Vous pouvez imaginer dès lors combien plus sacré encore doit être pour eux le moment où d’abord cette intuition infinie a été, pour la première fois, posée dans le monde comme fondement et centre d’une religion ayant sa nature propre. À ce moment se rattache en effet, tout aussi historiquement, toute l’évolution de cette religion, dans toutes les générations et chez tous les individus. Or cette totalité religieuse et la formation religieuse d’une grande masse de l’humanité, voilà qui est chose bien plus grande que leur propre vie religieuse, et le petit fragment de cette religion qu’ils représentent personnellement. Ce fait, ils le magnifient donc de toutes les manières, ils accumulent sur lui toutes les parures de l’art religieux, ils l’adorent comme l’action miraculeuse du Très Haut, la plus riche et la plus bienfaisante, et ne parlent jamais de leur religion, n’exposent jamais un de ses éléments, sans mettre celui-ci en relation avec ce fait et le présenter dans cette connexion.

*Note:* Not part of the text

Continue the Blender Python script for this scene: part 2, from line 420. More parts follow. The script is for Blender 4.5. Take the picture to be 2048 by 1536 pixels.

Si donc la mention constante de ce fait accompagne toutes les extériorisations de la religion et leur donne une couleur particulière, rien de plus naturel que de confondre ce fait avec l’intuition fondamentale de la religion elle-même[1] ; cette confusion a égaré bien près de tous[2] et altéré la vision de presque toutes les religions. N’oubliez donc jamais que l’intuition fondamentale d’une religion ne peut être [284] qu’une quelconque intuition de l’Infini dans le fini, un quelconque élément général de la religion, qui peut cependant se rencontrer aussi dans toutes les autres, et devrait s’y rencontrer elle.

  1. Cf. remarque analogue, p. 116.
  2. Nur nicht alle, qui reste indéterminé.